Melbury <1>
2 Decr
My dear Henry
We shall be very glad to see you & Matilda <2> & Mr G. Clarke <3> whenever you like after Xmas – I hope for mild weather as you have not been here so long – you ought to see the changes that time has produced in the place.
I have some nice ferns in a moderate warm house, which suits all sorts from all climates.
We have a Benthamia in fruit here for the first time & from Abb. <4> I received a few days ago a full blown Iris alata – alias scorpioides the beautiful sweet Sicilian Iris which will hardly blow or grow away from the sea – I brought it in 1833 if not before from Italy. I never knew it so early before.
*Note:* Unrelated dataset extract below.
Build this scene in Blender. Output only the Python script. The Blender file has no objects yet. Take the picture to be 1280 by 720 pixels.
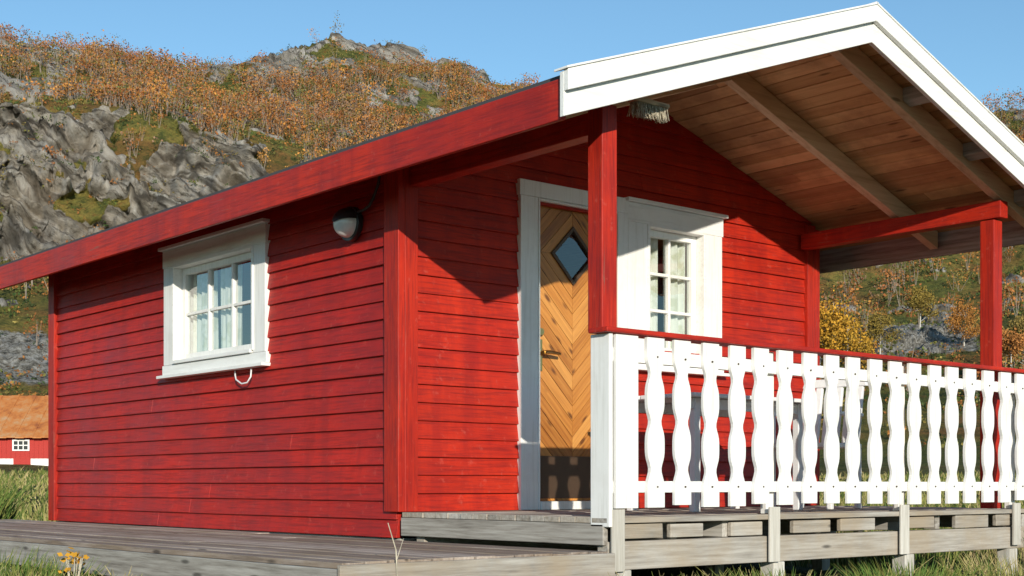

A Phagianthus from Sir Charles <5> a small malvaceous shrub is also in flower.
The American oaks here bore a good many acorns this year – is it not odd some oaks have a fructificatio biennis? <6> & one Japanese seems to make it a triennial affair & I suspect some of its Indian congeners do the same – these slightly, approach the Chestnut character, while others seem an enlarged variation of Ilex
Yr affte
Wm
Notes:
1. Melbury, Dorset: one of the Fox Strangways family homes; WHFT was born there.
2. Matilda Caroline Gilchrist-Clark, ‘Tilly’, née Talbot (1839–1927), WHFT’s 3rd daughter.
3. John Gilchrist-Clark (1830–1881), Scottish JP; WHFT’s son-in-law.
4. Abbotsbury, Dorset: home of William Thomas Horner Fox Strangways.
5. Sir Charles Lemon (1784–1868), politician & scientist; WHFT’s uncle.
6. biennial fructification [i.e. bear fruit in alternate years].